◆ **Task prompt**
Repeat every entry word for word, skipping the pictures.

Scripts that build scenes
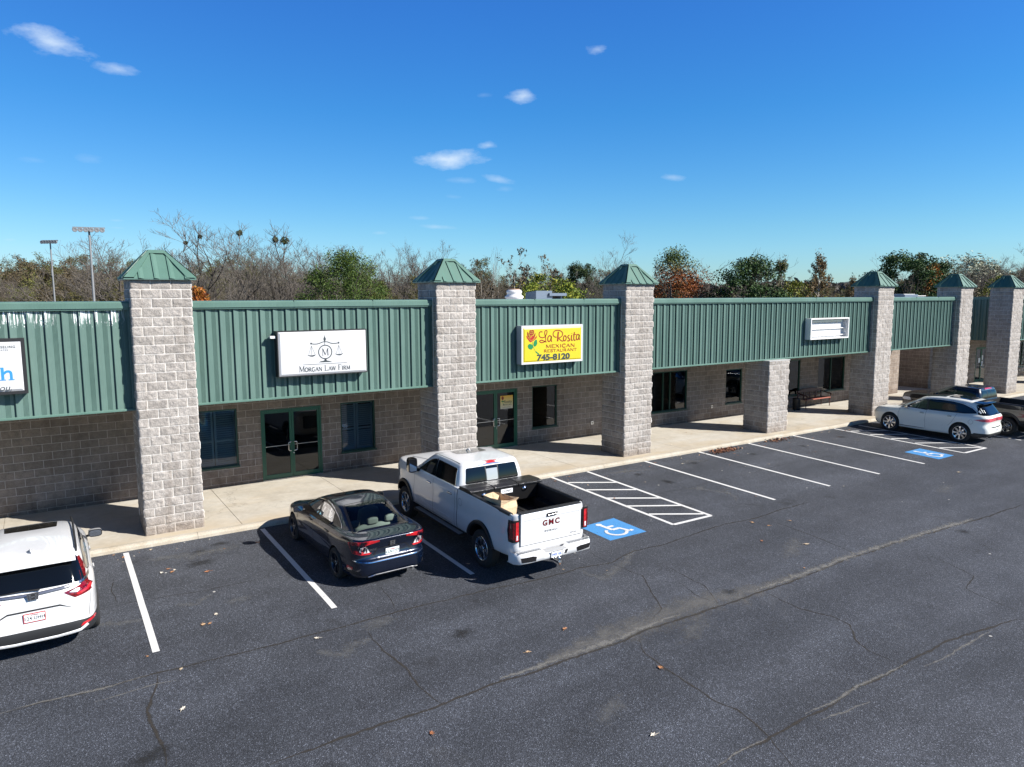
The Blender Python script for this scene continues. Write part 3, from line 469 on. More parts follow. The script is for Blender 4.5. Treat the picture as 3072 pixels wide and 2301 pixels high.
for kind, nm in (('b', 'dust_patch'), ('d', 'asphalt_crack'), ('p', 'crack_edge_dust')):
    for ci, (w, k, pts) in enumerate(CRACKS):
        if k != kind: continue
        mk_ = CM['f'] if (k == 'b' and w < .9) else CM[k]; w = w*1.9 if mk_ is CM['f'] else w*1.15; rr = random.Random(ci); w = w*(.85 if k == 'd' else 1.25 if k == 'p' else 1); b = MB(); V = [Vector((*p, 0)) for p in pts]; L = []
        for i in range(len(V)-1):
            n = max(2, int((V[i+1]-V[i]).length/.12)) if k != 'b' else max(3, int((V[i+1]-V[i]).length/.4))
            for j in range(n): L.append(V[i].lerp(V[i+1], j/n))
        L.append(V[-1]); wob = 0.0; Q = []
        for i, p in enumerate(L):
            d = (L[min(i+3, len(L)-1)]-L[max(i-3, 0)]).normalized(); s = Vector((-d.y, d.x, 0)); amp = .018 if k == 'd' else .01
            wob = wob*.85 + rr.uniform(-1, 1)*amp
            ww = w*(.9+.5*rr.random()); ww *= min(1, .25+min(i, len(L)-1-i)*.12)*1.3
            Q.append((p+s*(wob-ww/2), p+s*(wob+ww/2)))
        zz += .00006
        for i in range(len(Q)-1):
            a0, a1 = Q[i]; b0, b1 = Q[i+1]
            b.face([(a0.x, a0.y, zz), (b0.x, b0.y, zz), (b1.x, b1.y, zz), (a1.x, a1.y, zz)], mk_, uv=[(i, 0), (i+1, 0), (i+1, 1), (i, 1)])
        structure(drape(b.build(nm)))

def blob(name, x, y_, rx, ry, rot, mat):
    global zz
    zz += .00006; b = MB(); n = 28; c_, s_ = math.cos(rot), math.sin(rot); rr = random.Random(int(x*31+y_*17)); P = []
    for k in range(n): a = 2*math.pi*k/n; q = 1+.22*math.sin(3*a+rr.random()*6)*rr.random()+.1*math.sin(5*a); u, v = rx*q*math.cos(a), ry*q*math.sin(a); P.append((x+u*c_-v*s_, min(-.49, y_+u*s_+v*c_), zz))
    for k in range(n): b.face([(x, y_, zz), P[k], P[(k+1) % n]], mat, uv=[(.5, .5), (0, 0), (1, 0)])
    structure(drape(b.build(name)))
for x, y_, rx, ry, rot in STAINS_O: blob('oil_stain', x, y_, rx, ry, rot, CM['o'])
for x, y_, rx, ry, rot in STAINS_P: blob('dust_patch', x, y_, rx, ry, rot, CM['f'])
# ------------------------------------------------------------------ shopping building
bld = empty('shopping_center', (12, 3.5, .12), label='long single-storey grey block shopping centre with green ribbed metal fascia and tall block pillars', cat='shopping centre')
def bpart(mb, name, parent=None, **kw):
    o = mb.build(name, **kw); p = parent or bld
    o.parent = p; o.matrix_parent_inverse = p.matrix_world.inverted() if parent is None else Matrix(); return o
bpy.context.view_layer.update()
WY, ZS = 3.50, .12
# openings: x0, x1, z0, z1
OPEN = [(1.60, 2.81, .68, 2.32, 'win'), (3.45, 5.22, .12, 2.20, 'door'), (5.83, 6.95, .68, 2.22, 'win'), (10.54, 12.32, .12, 2.20, 'door'), (12.97, 14.10, .68, 2.22, 'win'),
        (18.3, 20.93, .70, 2.36, 'win'), (23.33, 24.42, .70, 2.22, 'win'), (26.6, 28.63, .70, 2.40, 'win'), (30.03, 32.28, .72, 2.40, 'win'), (46.0, 47.5, .12, 2.25, 'door'), (51.2, 54.8, .72, 2.4, 'win')]
ZTOP = 5.05
def wall_with_openings(b, x0, x1, y, th, ops, mat):
    xsn = sorted({x0, x1} | {v for o in ops for v in o[:2] if x0 < v < x1})
    for a, c in zip(xsn[:-1], xsn[1:]):
        m = (a+c)/2; hs = [o for o in ops if o[0] < m < o[1]]
        if not hs: b.box(a, y, -.3, c, y+th, ZTOP, mat, skip='lrbt')
        else:
            o = hs[0]
            if o[2] > .2: b.box(a, y, -.3, c, y+th, o[2], mat, skip='lrb')
            b.box(a, y, o[3], c, y+th, ZTOP, mat, skip='lrt')
            b.face([(o[0], y, o[2]), (o[0], y+th, o[2]), (o[0], y+th, o[3]), (o[0], y, o[3])][::-1], mat); b.face([(o[1], y, o[2]), (o[1], y+th, o[2]), (o[1], y+th, o[3]), (o[1], y, o[3])], mat)
b = MB()
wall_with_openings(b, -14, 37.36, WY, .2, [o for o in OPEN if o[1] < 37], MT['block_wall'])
b.face([(37.36, WY, -.3), (37.36, 16, -.3), (37.36, 16, ZTOP), (37.36, WY, ZTOP)], MT['block_wall'])
b.face([(-14, 16, -.3), (-14, WY, -.3), (-14, WY, ZTOP), (-14, 16, ZTOP)], MT['block_wall'])
b.face([(37.36, 16, -.3), (-14, 16, -.3), (-14, 16, ZTOP), (37.36, 16, ZTOP)], MT['block_wall'])
bpart(b, 'block_wall')
b = MB()
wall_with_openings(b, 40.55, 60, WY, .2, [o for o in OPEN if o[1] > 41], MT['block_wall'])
b.face([(40.55, 16, -.3), (40.55, WY, -.3), (40.55, WY, ZTOP), (40.55, 16, ZTOP)], MT['block_wall'])
b.face([(60, 16, -.3), (40.55, 16, -.3), (40.55, 16, ZTOP), (60, 16, ZTOP)], MT['block_wall'])
bpart(b, 'block_wall')
b = MB(); b.box(-14, .36, 5.0, 37.3, 16, 5.06, MT['roofing']); b.box(41.9, .36, 5.0, 60, 16, 5.06, MT['roofing']); b.box(40.6, WY, 5.0, 41.9, 16, 5.06, MT['roofing']); b.box(37.3, 9, 4.9, 40.6, 16, 5.06, MT['roofing'])
bpart(b, 'flat_roof')
b = MB(); b.box(-14, .42, 3.0, 36.1, WY, 3.05, MT['soffit']); b.box(41.85, .42, 3.0, 60, WY, 3.05, MT['soffit']); bpart(b, 'soffit')
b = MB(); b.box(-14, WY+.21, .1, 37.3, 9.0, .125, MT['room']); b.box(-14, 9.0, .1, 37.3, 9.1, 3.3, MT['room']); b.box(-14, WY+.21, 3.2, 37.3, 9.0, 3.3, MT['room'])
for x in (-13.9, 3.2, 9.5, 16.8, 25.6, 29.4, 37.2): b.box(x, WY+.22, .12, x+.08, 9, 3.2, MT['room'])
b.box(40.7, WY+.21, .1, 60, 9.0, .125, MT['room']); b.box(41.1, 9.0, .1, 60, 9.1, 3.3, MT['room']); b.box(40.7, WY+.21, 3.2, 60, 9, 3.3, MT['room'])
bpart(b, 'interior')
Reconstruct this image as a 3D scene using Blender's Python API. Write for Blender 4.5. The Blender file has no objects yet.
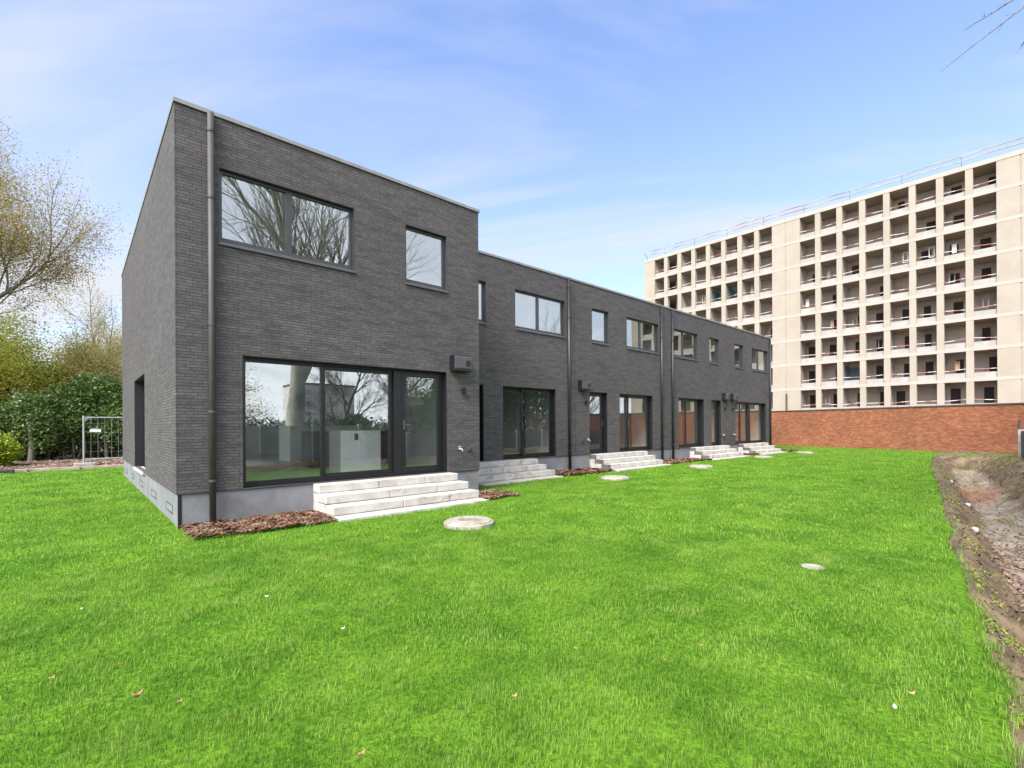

◆ **Response to the task**
The Blender Python script for this scene continues. Write part 3, from line 469 on. More parts follow. The script is for Blender 4.5. Treat the picture as 3072 pixels wide and 2301 pixels high.
for kind, nm in (('b', 'dust_patch'), ('d', 'asphalt_crack'), ('p', 'crack_edge_dust')):
    for ci, (w, k, pts) in enumerate(CRACKS):
        if k != kind: continue
        mk_ = CM['f'] if (k == 'b' and w < .9) else CM[k]; w = w*1.9 if mk_ is CM['f'] else w*1.15; rr = random.Random(ci); w = w*(.85 if k == 'd' else 1.25 if k == 'p' else 1); b = MB(); V = [Vector((*p, 0)) for p in pts]; L = []
        for i in range(len(V)-1):
            n = max(2, int((V[i+1]-V[i]).length/.12)) if k != 'b' else max(3, int((V[i+1]-V[i]).length/.4))
            for j in range(n): L.append(V[i].lerp(V[i+1], j/n))
        L.append(V[-1]); wob = 0.0; Q = []
        for i, p in enumerate(L):
            d = (L[min(i+3, len(L)-1)]-L[max(i-3, 0)]).normalized(); s = Vector((-d.y, d.x, 0)); amp = .018 if k == 'd' else .01
            wob = wob*.85 + rr.uniform(-1, 1)*amp
            ww = w*(.9+.5*rr.random()); ww *= min(1, .25+min(i, len(L)-1-i)*.12)*1.3
            Q.append((p+s*(wob-ww/2), p+s*(wob+ww/2)))
        zz += .00006
        for i in range(len(Q)-1):
            a0, a1 = Q[i]; b0, b1 = Q[i+1]
            b.face([(a0.x, a0.y, zz), (b0.x, b0.y, zz), (b1.x, b1.y, zz), (a1.x, a1.y, zz)], mk_, uv=[(i, 0), (i+1, 0), (i+1, 1), (i, 1)])
        structure(drape(b.build(nm)))

def blob(name, x, y_, rx, ry, rot, mat):
    global zz
    zz += .00006; b = MB(); n = 28; c_, s_ = math.cos(rot), math.sin(rot); rr = random.Random(int(x*31+y_*17)); P = []
    for k in range(n): a = 2*math.pi*k/n; q = 1+.22*math.sin(3*a+rr.random()*6)*rr.random()+.1*math.sin(5*a); u, v = rx*q*math.cos(a), ry*q*math.sin(a); P.append((x+u*c_-v*s_, min(-.49, y_+u*s_+v*c_), zz))
    for k in range(n): b.face([(x, y_, zz), P[k], P[(k+1) % n]], mat, uv=[(.5, .5), (0, 0), (1, 0)])
    structure(drape(b.build(name)))
for x, y_, rx, ry, rot in STAINS_O: blob('oil_stain', x, y_, rx, ry, rot, CM['o'])
for x, y_, rx, ry, rot in STAINS_P: blob('dust_patch', x, y_, rx, ry, rot, CM['f'])
# ------------------------------------------------------------------ shopping building
bld = empty('shopping_center', (12, 3.5, .12), label='long single-storey grey block shopping centre with green ribbed metal fascia and tall block pillars', cat='shopping centre')
def bpart(mb, name, parent=None, **kw):
    o = mb.build(name, **kw); p = parent or bld
    o.parent = p; o.matrix_parent_inverse = p.matrix_world.inverted() if parent is None else Matrix(); return o
bpy.context.view_layer.update()
WY, ZS = 3.50, .12
# openings: x0, x1, z0, z1
OPEN = [(1.60, 2.81, .68, 2.32, 'win'), (3.45, 5.22, .12, 2.20, 'door'), (5.83, 6.95, .68, 2.22, 'win'), (10.54, 12.32, .12, 2.20, 'door'), (12.97, 14.10, .68, 2.22, 'win'),
        (18.3, 20.93, .70, 2.36, 'win'), (23.33, 24.42, .70, 2.22, 'win'), (26.6, 28.63, .70, 2.40, 'win'), (30.03, 32.28, .72, 2.40, 'win'), (46.0, 47.5, .12, 2.25, 'door'), (51.2, 54.8, .72, 2.4, 'win')]
ZTOP = 5.05
def wall_with_openings(b, x0, x1, y, th, ops, mat):
    xsn = sorted({x0, x1} | {v for o in ops for v in o[:2] if x0 < v < x1})
    for a, c in zip(xsn[:-1], xsn[1:]):
        m = (a+c)/2; hs = [o for o in ops if o[0] < m < o[1]]
        if not hs: b.box(a, y, -.3, c, y+th, ZTOP, mat, skip='lrbt')
        else:
            o = hs[0]
            if o[2] > .2: b.box(a, y, -.3, c, y+th, o[2], mat, skip='lrb')
            b.box(a, y, o[3], c, y+th, ZTOP, mat, skip='lrt')
            b.face([(o[0], y, o[2]), (o[0], y+th, o[2]), (o[0], y+th, o[3]), (o[0], y, o[3])][::-1], mat); b.face([(o[1], y, o[2]), (o[1], y+th, o[2]), (o[1], y+th, o[3]), (o[1], y, o[3])], mat)
b = MB()
wall_with_openings(b, -14, 37.36, WY, .2, [o for o in OPEN if o[1] < 37], MT['block_wall'])
b.face([(37.36, WY, -.3), (37.36, 16, -.3), (37.36, 16, ZTOP), (37.36, WY, ZTOP)], MT['block_wall'])
b.face([(-14, 16, -.3), (-14, WY, -.3), (-14, WY, ZTOP), (-14, 16, ZTOP)], MT['block_wall'])
b.face([(37.36, 16, -.3), (-14, 16, -.3), (-14, 16, ZTOP), (37.36, 16, ZTOP)], MT['block_wall'])
bpart(b, 'block_wall')
b = MB()
wall_with_openings(b, 40.55, 60, WY, .2, [o for o in OPEN if o[1] > 41], MT['block_wall'])
b.face([(40.55, 16, -.3), (40.55, WY, -.3), (40.55, WY, ZTOP), (40.55, 16, ZTOP)], MT['block_wall'])
b.face([(60, 16, -.3), (40.55, 16, -.3), (40.55, 16, ZTOP), (60, 16, ZTOP)], MT['block_wall'])
bpart(b, 'block_wall')
b = MB(); b.box(-14, .36, 5.0, 37.3, 16, 5.06, MT['roofing']); b.box(41.9, .36, 5.0, 60, 16, 5.06, MT['roofing']); b.box(40.6, WY, 5.0, 41.9, 16, 5.06, MT['roofing']); b.box(37.3, 9, 4.9, 40.6, 16, 5.06, MT['roofing'])
bpart(b, 'flat_roof')
b = MB(); b.box(-14, .42, 3.0, 36.1, WY, 3.05, MT['soffit']); b.box(41.85, .42, 3.0, 60, WY, 3.05, MT['soffit']); bpart(b, 'soffit')
b = MB(); b.box(-14, WY+.21, .1, 37.3, 9.0, .125, MT['room']); b.box(-14, 9.0, .1, 37.3, 9.1, 3.3, MT['room']); b.box(-14, WY+.21, 3.2, 37.3, 9.0, 3.3, MT['room'])
for x in (-13.9, 3.2, 9.5, 16.8, 25.6, 29.4, 37.2): b.box(x, WY+.22, .12, x+.08, 9, 3.2, MT['room'])
b.box(40.7, WY+.21, .1, 60, 9.0, .125, MT['room']); b.box(41.1, 9.0, .1, 60, 9.1, 3.3, MT['room']); b.box(40.7, WY+.21, 3.2, 60, 9, 3.3, MT['room'])
bpart(b, 'interior')
Reconstruct this image as a 3D scene using Blender's Python API. Write for Blender 4.5. The Blender file has no objects yet.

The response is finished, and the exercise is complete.